• [PROMPT]
Transcribe the material exactly. Images do not belong in the copy.

• [DATA PROVIDED]
********

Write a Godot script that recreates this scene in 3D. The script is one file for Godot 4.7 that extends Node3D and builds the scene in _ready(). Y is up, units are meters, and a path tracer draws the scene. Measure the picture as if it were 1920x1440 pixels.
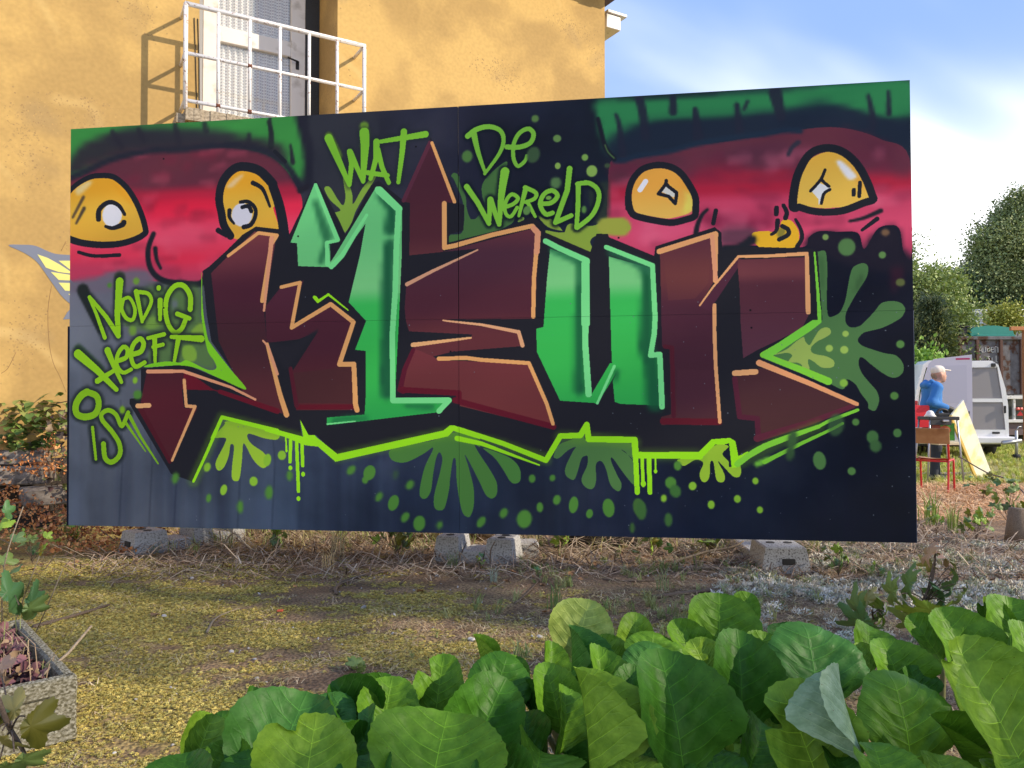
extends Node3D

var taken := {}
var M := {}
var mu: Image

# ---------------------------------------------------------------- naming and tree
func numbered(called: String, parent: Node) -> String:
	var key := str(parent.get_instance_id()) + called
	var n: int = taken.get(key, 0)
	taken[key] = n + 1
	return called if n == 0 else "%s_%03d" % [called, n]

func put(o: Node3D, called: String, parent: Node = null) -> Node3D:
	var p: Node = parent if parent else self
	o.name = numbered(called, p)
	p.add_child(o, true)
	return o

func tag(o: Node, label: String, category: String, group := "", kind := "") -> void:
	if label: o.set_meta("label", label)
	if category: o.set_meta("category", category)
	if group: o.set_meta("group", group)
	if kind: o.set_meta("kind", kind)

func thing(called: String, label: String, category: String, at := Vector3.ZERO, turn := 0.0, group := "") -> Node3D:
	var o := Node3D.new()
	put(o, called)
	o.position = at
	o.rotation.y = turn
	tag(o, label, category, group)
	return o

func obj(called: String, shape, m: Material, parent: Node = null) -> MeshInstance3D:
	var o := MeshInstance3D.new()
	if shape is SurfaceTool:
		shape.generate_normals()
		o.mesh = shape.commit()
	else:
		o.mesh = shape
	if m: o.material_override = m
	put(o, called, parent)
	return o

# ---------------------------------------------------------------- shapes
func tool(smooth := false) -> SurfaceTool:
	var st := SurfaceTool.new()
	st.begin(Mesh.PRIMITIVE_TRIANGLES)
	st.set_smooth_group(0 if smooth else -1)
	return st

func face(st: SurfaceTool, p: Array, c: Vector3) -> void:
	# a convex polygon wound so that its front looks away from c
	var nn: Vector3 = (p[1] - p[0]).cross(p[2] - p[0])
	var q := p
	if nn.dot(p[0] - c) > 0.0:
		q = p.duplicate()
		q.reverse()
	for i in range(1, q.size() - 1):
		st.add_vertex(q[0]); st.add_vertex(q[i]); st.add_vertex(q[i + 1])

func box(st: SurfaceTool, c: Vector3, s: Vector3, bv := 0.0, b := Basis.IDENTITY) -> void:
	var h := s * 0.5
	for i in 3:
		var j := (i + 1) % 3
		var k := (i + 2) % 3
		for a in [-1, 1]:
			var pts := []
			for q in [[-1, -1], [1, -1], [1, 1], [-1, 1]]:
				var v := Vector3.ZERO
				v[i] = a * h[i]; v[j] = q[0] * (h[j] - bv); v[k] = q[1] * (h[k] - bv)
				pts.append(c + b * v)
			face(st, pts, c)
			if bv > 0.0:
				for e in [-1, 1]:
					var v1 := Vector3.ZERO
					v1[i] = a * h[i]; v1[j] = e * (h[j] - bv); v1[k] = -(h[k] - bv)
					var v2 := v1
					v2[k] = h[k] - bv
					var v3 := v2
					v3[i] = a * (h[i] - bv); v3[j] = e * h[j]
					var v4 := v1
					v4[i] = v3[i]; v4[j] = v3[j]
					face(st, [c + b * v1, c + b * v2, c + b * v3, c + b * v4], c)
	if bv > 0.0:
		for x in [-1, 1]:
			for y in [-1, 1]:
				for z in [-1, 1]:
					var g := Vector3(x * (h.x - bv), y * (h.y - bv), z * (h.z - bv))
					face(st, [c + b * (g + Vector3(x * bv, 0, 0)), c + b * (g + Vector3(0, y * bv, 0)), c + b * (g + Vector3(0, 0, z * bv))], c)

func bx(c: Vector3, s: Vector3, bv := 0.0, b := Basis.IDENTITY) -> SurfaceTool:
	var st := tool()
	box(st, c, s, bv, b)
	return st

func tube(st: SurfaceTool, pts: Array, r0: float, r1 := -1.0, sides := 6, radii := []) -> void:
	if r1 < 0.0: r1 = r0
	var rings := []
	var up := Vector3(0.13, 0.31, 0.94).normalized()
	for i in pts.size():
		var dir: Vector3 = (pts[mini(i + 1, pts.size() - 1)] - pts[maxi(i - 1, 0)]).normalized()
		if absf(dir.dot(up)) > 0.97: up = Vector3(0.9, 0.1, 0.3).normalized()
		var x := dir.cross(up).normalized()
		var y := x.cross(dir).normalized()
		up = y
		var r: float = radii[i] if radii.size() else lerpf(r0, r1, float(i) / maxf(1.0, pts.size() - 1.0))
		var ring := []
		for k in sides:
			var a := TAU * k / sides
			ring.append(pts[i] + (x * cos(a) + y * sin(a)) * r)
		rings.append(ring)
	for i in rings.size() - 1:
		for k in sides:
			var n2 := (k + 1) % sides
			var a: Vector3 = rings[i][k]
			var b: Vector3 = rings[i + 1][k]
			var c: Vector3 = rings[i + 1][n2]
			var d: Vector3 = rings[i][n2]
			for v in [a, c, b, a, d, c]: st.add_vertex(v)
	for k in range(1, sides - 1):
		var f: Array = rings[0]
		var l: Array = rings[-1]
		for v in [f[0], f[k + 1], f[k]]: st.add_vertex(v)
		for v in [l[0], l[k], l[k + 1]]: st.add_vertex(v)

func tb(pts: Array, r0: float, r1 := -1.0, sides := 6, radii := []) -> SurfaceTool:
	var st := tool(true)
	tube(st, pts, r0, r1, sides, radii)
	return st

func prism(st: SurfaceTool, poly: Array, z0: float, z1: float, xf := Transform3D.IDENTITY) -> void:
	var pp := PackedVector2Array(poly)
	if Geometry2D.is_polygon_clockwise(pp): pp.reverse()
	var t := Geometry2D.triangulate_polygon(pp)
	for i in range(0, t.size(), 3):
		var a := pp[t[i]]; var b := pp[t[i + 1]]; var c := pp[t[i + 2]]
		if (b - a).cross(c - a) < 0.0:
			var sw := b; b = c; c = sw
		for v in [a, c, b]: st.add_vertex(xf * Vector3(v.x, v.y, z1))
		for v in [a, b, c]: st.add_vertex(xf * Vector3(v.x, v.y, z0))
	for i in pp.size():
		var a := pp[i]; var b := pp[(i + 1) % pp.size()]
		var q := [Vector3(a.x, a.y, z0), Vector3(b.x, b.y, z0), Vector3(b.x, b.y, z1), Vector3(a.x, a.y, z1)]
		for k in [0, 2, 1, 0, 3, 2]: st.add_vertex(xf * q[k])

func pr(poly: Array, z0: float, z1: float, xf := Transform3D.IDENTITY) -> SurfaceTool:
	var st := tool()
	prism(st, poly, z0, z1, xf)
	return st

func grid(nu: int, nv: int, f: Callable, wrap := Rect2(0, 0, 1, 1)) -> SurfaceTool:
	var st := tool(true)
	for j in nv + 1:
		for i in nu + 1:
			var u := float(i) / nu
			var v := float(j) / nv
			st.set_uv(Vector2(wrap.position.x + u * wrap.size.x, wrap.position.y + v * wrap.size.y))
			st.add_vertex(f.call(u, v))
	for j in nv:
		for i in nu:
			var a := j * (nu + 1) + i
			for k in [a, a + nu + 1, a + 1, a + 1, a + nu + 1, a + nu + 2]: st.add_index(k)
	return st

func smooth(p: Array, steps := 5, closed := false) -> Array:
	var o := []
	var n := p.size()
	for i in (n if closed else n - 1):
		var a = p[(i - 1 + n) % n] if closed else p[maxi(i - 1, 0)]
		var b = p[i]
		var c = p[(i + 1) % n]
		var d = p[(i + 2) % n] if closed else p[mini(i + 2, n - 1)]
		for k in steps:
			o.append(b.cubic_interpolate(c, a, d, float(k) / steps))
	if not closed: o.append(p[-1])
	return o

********

• [EXERCISE OUTPUT]
Write a Godot script that recreates this scene in 3D. The script is one file for Godot 4.7 that extends Node3D and builds the scene in _ready(). Y is up, units are meters, and a path tracer draws the scene. Measure the picture as if it were 1920x1440 pixels.
extends Node3D

var taken := {}
var M := {}
var mu: Image

# ---------------------------------------------------------------- naming and tree
func numbered(called: String, parent: Node) -> String:
	var key := str(parent.get_instance_id()) + called
	var n: int = taken.get(key, 0)
	taken[key] = n + 1
	return called if n == 0 else "%s_%03d" % [called, n]

func put(o: Node3D, called: String, parent: Node = null) -> Node3D:
	var p: Node = parent if parent else self
	o.name = numbered(called, p)
	p.add_child(o, true)
	return o

func tag(o: Node, label: String, category: String, group := "", kind := "") -> void:
	if label: o.set_meta("label", label)
	if category: o.set_meta("category", category)
	if group: o.set_meta("group", group)
	if kind: o.set_meta("kind", kind)

func thing(called: String, label: String, category: String, at := Vector3.ZERO, turn := 0.0, group := "") -> Node3D:
	var o := Node3D.new()
	put(o, called)
	o.position = at
	o.rotation.y = turn
	tag(o, label, category, group)
	return o

func obj(called: String, shape, m: Material, parent: Node = null) -> MeshInstance3D:
	var o := MeshInstance3D.new()
	if shape is SurfaceTool:
		shape.generate_normals()
		o.mesh = shape.commit()
	else:
		o.mesh = shape
	if m: o.material_override = m
	put(o, called, parent)
	return o

# ---------------------------------------------------------------- shapes
func tool(smooth := false) -> SurfaceTool:
	var st := SurfaceTool.new()
	st.begin(Mesh.PRIMITIVE_TRIANGLES)
	st.set_smooth_group(0 if smooth else -1)
	return st

func face(st: SurfaceTool, p: Array, c: Vector3) -> void:
	# a convex polygon wound so that its front looks away from c
	var nn: Vector3 = (p[1] - p[0]).cross(p[2] - p[0])
	var q := p
	if nn.dot(p[0] - c) > 0.0:
		q = p.duplicate()
		q.reverse()
	for i in range(1, q.size() - 1):
		st.add_vertex(q[0]); st.add_vertex(q[i]); st.add_vertex(q[i + 1])

func box(st: SurfaceTool, c: Vector3, s: Vector3, bv := 0.0, b := Basis.IDENTITY) -> void:
	var h := s * 0.5
	for i in 3:
		var j := (i + 1) % 3
		var k := (i + 2) % 3
		for a in [-1, 1]:
			var pts := []
			for q in [[-1, -1], [1, -1], [1, 1], [-1, 1]]:
				var v := Vector3.ZERO
				v[i] = a * h[i]; v[j] = q[0] * (h[j] - bv); v[k] = q[1] * (h[k] - bv)
				pts.append(c + b * v)
			face(st, pts, c)
			if bv > 0.0:
				for e in [-1, 1]:
					var v1 := Vector3.ZERO
					v1[i] = a * h[i]; v1[j] = e * (h[j] - bv); v1[k] = -(h[k] - bv)
					var v2 := v1
					v2[k] = h[k] - bv
					var v3 := v2
					v3[i] = a * (h[i] - bv); v3[j] = e * h[j]
					var v4 := v1
					v4[i] = v3[i]; v4[j] = v3[j]
					face(st, [c + b * v1, c + b * v2, c + b * v3, c + b * v4], c)
	if bv > 0.0:
		for x in [-1, 1]:
			for y in [-1, 1]:
				for z in [-1, 1]:
					var g := Vector3(x * (h.x - bv), y * (h.y - bv), z * (h.z - bv))
					face(st, [c + b * (g + Vector3(x * bv, 0, 0)), c + b * (g + Vector3(0, y * bv, 0)), c + b * (g + Vector3(0, 0, z * bv))], c)

func bx(c: Vector3, s: Vector3, bv := 0.0, b := Basis.IDENTITY) -> SurfaceTool:
	var st := tool()
	box(st, c, s, bv, b)
	return st

func tube(st: SurfaceTool, pts: Array, r0: float, r1 := -1.0, sides := 6, radii := []) -> void:
	if r1 < 0.0: r1 = r0
	var rings := []
	var up := Vector3(0.13, 0.31, 0.94).normalized()
	for i in pts.size():
		var dir: Vector3 = (pts[mini(i + 1, pts.size() - 1)] - pts[maxi(i - 1, 0)]).normalized()
		if absf(dir.dot(up)) > 0.97: up = Vector3(0.9, 0.1, 0.3).normalized()
		var x := dir.cross(up).normalized()
		var y := x.cross(dir).normalized()
		up = y
		var r: float = radii[i] if radii.size() else lerpf(r0, r1, float(i) / maxf(1.0, pts.size() - 1.0))
		var ring := []
		for k in sides:
			var a := TAU * k / sides
			ring.append(pts[i] + (x * cos(a) + y * sin(a)) * r)
		rings.append(ring)
	for i in rings.size() - 1:
		for k in sides:
			var n2 := (k + 1) % sides
			var a: Vector3 = rings[i][k]
			var b: Vector3 = rings[i + 1][k]
			var c: Vector3 = rings[i + 1][n2]
			var d: Vector3 = rings[i][n2]
			for v in [a, c, b, a, d, c]: st.add_vertex(v)
	for k in range(1, sides - 1):
		var f: Array = rings[0]
		var l: Array = rings[-1]
		for v in [f[0], f[k + 1], f[k]]: st.add_vertex(v)
		for v in [l[0], l[k], l[k + 1]]: st.add_vertex(v)

func tb(pts: Array, r0: float, r1 := -1.0, sides := 6, radii := []) -> SurfaceTool:
	var st := tool(true)
	tube(st, pts, r0, r1, sides, radii)
	return st

func prism(st: SurfaceTool, poly: Array, z0: float, z1: float, xf := Transform3D.IDENTITY) -> void:
	var pp := PackedVector2Array(poly)
	if Geometry2D.is_polygon_clockwise(pp): pp.reverse()
	var t := Geometry2D.triangulate_polygon(pp)
	for i in range(0, t.size(), 3):
		var a := pp[t[i]]; var b := pp[t[i + 1]]; var c := pp[t[i + 2]]
		if (b - a).cross(c - a) < 0.0:
			var sw := b; b = c; c = sw
		for v in [a, c, b]: st.add_vertex(xf * Vector3(v.x, v.y, z1))
		for v in [a, b, c]: st.add_vertex(xf * Vector3(v.x, v.y, z0))
	for i in pp.size():
		var a := pp[i]; var b := pp[(i + 1) % pp.size()]
		var q := [Vector3(a.x, a.y, z0), Vector3(b.x, b.y, z0), Vector3(b.x, b.y, z1), Vector3(a.x, a.y, z1)]
		for k in [0, 2, 1, 0, 3, 2]: st.add_vertex(xf * q[k])

func pr(poly: Array, z0: float, z1: float, xf := Transform3D.IDENTITY) -> SurfaceTool:
	var st := tool()
	prism(st, poly, z0, z1, xf)
	return st

func grid(nu: int, nv: int, f: Callable, wrap := Rect2(0, 0, 1, 1)) -> SurfaceTool:
	var st := tool(true)
	for j in nv + 1:
		for i in nu + 1:
			var u := float(i) / nu
			var v := float(j) / nv
			st.set_uv(Vector2(wrap.position.x + u * wrap.size.x, wrap.position.y + v * wrap.size.y))
			st.add_vertex(f.call(u, v))
	for j in nv:
		for i in nu:
			var a := j * (nu + 1) + i
			for k in [a, a + nu + 1, a + 1, a + 1, a + nu + 1, a + nu + 2]: st.add_index(k)
	return st

func smooth(p: Array, steps := 5, closed := false) -> Array:
	var o := []
	var n := p.size()
	for i in (n if closed else n - 1):
		var a = p[(i - 1 + n) % n] if closed else p[maxi(i - 1, 0)]
		var b = p[i]
		var c = p[(i + 1) % n]
		var d = p[(i + 2) % n] if closed else p[mini(i + 2, n - 1)]
		for k in steps:
			o.append(b.cubic_interpolate(c, a, d, float(k) / steps))
	if not closed: o.append(p[-1])
	return o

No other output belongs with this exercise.